**Written request:** Output all of the entries exactly as written.

━━━ Entries provided ━━━

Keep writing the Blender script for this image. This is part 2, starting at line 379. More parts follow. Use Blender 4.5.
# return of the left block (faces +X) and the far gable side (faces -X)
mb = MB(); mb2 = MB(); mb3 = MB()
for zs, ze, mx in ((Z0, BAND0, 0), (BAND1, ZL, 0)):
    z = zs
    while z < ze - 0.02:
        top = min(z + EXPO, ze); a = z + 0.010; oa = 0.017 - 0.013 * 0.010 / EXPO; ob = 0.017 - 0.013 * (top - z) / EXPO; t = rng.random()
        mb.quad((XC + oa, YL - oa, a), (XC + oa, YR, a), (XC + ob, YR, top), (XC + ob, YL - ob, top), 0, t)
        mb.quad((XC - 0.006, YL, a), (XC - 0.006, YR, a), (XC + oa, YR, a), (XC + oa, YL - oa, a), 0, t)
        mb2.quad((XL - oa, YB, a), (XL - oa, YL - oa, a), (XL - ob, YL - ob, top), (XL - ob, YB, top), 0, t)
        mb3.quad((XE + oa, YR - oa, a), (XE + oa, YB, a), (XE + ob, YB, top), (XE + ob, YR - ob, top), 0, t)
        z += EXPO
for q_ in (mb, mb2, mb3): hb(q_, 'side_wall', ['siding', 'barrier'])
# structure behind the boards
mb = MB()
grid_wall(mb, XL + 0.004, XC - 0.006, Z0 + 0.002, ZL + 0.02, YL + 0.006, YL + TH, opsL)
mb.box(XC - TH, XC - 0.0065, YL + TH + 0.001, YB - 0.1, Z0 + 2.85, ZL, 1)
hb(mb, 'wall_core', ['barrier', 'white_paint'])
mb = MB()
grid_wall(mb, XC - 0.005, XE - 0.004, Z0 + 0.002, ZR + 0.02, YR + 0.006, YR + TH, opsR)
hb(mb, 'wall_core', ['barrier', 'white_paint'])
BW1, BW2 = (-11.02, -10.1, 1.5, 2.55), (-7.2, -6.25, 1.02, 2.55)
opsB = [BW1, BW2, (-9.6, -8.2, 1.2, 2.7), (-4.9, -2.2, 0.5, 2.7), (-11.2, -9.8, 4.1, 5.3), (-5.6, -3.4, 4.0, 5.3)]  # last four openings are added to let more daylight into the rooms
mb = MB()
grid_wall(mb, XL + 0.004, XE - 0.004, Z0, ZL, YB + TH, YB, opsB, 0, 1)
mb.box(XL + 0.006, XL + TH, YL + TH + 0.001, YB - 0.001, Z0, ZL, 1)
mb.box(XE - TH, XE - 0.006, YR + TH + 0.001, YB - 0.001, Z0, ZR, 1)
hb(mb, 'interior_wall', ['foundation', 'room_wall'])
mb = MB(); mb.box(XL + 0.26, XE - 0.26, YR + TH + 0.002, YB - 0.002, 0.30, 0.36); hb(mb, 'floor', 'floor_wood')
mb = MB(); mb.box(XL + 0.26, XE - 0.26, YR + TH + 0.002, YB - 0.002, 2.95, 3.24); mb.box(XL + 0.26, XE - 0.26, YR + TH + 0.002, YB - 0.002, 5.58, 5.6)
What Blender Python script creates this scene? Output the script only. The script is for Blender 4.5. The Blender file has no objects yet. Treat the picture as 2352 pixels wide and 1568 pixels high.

━━━

**Answer below:**
Keep writing the Blender script for this image. This is part 2, starting at line 379. More parts follow. Use Blender 4.5.
# return of the left block (faces +X) and the far gable side (faces -X)
mb = MB(); mb2 = MB(); mb3 = MB()
for zs, ze, mx in ((Z0, BAND0, 0), (BAND1, ZL, 0)):
    z = zs
    while z < ze - 0.02:
        top = min(z + EXPO, ze); a = z + 0.010; oa = 0.017 - 0.013 * 0.010 / EXPO; ob = 0.017 - 0.013 * (top - z) / EXPO; t = rng.random()
        mb.quad((XC + oa, YL - oa, a), (XC + oa, YR, a), (XC + ob, YR, top), (XC + ob, YL - ob, top), 0, t)
        mb.quad((XC - 0.006, YL, a), (XC - 0.006, YR, a), (XC + oa, YR, a), (XC + oa, YL - oa, a), 0, t)
        mb2.quad((XL - oa, YB, a), (XL - oa, YL - oa, a), (XL - ob, YL - ob, top), (XL - ob, YB, top), 0, t)
        mb3.quad((XE + oa, YR - oa, a), (XE + oa, YB, a), (XE + ob, YB, top), (XE + ob, YR - ob, top), 0, t)
        z += EXPO
for q_ in (mb, mb2, mb3): hb(q_, 'side_wall', ['siding', 'barrier'])
# structure behind the boards
mb = MB()
grid_wall(mb, XL + 0.004, XC - 0.006, Z0 + 0.002, ZL + 0.02, YL + 0.006, YL + TH, opsL)
mb.box(XC - TH, XC - 0.0065, YL + TH + 0.001, YB - 0.1, Z0 + 2.85, ZL, 1)
hb(mb, 'wall_core', ['barrier', 'white_paint'])
mb = MB()
grid_wall(mb, XC - 0.005, XE - 0.004, Z0 + 0.002, ZR + 0.02, YR + 0.006, YR + TH, opsR)
hb(mb, 'wall_core', ['barrier', 'white_paint'])
BW1, BW2 = (-11.02, -10.1, 1.5, 2.55), (-7.2, -6.25, 1.02, 2.55)
opsB = [BW1, BW2, (-9.6, -8.2, 1.2, 2.7), (-4.9, -2.2, 0.5, 2.7), (-11.2, -9.8, 4.1, 5.3), (-5.6, -3.4, 4.0, 5.3)]  # last four openings are added to let more daylight into the rooms
mb = MB()
grid_wall(mb, XL + 0.004, XE - 0.004, Z0, ZL, YB + TH, YB, opsB, 0, 1)
mb.box(XL + 0.006, XL + TH, YL + TH + 0.001, YB - 0.001, Z0, ZL, 1)
mb.box(XE - TH, XE - 0.006, YR + TH + 0.001, YB - 0.001, Z0, ZR, 1)
hb(mb, 'interior_wall', ['foundation', 'room_wall'])
mb = MB(); mb.box(XL + 0.26, XE - 0.26, YR + TH + 0.002, YB - 0.002, 0.30, 0.36); hb(mb, 'floor', 'floor_wood')
mb = MB(); mb.box(XL + 0.26, XE - 0.26, YR + TH + 0.002, YB - 0.002, 2.95, 3.24); mb.box(XL + 0.26, XE - 0.26, YR + TH + 0.002, YB - 0.002, 5.58, 5.6)
What Blender Python script creates this scene? Output the script only. The script is for Blender 4.5. The Blender file has no objects yet. Treat the picture as 2352 pixels wide and 1568 pixels high.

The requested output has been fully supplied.